Graphic_arrow1 Via Blogvesting:  

Harvest Natural Resources (HNR) is an oil producer whose major oil producing assets are located in Venezuela, where it is subject to confiscatory taxes or outright nationalization by Hugo Chavez. Its major attraction is it cash-rich and debt-free status. HNR has approximately $2.85 per share in cash free and clear. The rest of HNR’s value derives from possible cash flow from its Venezuelian assets, as well as oil exploration projects now ongoing in other parts of the world.

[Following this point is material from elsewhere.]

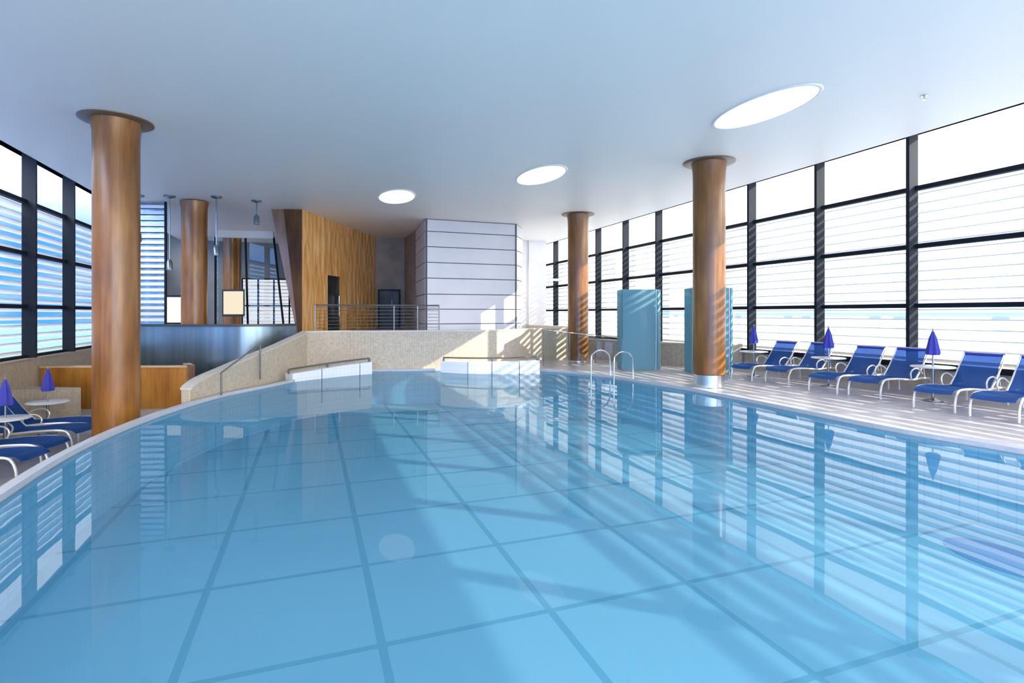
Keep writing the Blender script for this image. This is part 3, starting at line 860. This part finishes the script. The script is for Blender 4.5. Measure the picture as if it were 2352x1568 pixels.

HNR has been extensively written up previously (see this excellent article at Seeking Alpha, as well as writeups at Value Investing Club), and I agree with the central theses of these articles. In a nutshell, although contract law does not exist in Venezuela and cash flow is likely to fluctuate according to the whims of Chavez, it is unlikely to drop to zero. In other nationalizations that Chavez has ordered, the companies have been reasonably (but not lavishly) compensated for their losses, and have generally found it desirable to continue operations at low to moderate levels of profitability, if only to extract residual value from their now annexed assets. Chavez is a power-hungry thug, but he also understands that he needs foreign expertise to continue to extract money from Venezuela’s natural resources, and he is intelligent enough to realize that if he wants somebody to work for him, he has to pay them at some level.


My main purpose for investing in HNR is that it is a low-risk high reward way to hedge inflation risks and ride any upside in oil price. HNR should not fall past $3 due to its cash, but can possibly ride up to $10 or more depending on prevailing oil price and Chavez’s whims. I believe China will now vigorously diversify away from its huge US dollar exposure by aggressively bidding for commodities as well as commodity-producing assets. Rather than buying gold (a non-productive asset, and one in which China found impossible to accumulate holdings of any size without moving the gold price), China could stockpile crude oil (a productive asset, and one with a much deeper and broader market) and build a Strategic Petroleum Reserve much like the US has done. Stockpiling an essential input to its economy at historically cheap prices makes a lot of economic and military sense. Along the same lines, I also have positions in ZINC and MEOH, both of which are premier companies in their industries and should serve as excellent inflation hedges.


I now hold HNR at an average buy-in price of $5, and am unlikely to liquidate this position without hitting at least $8-10.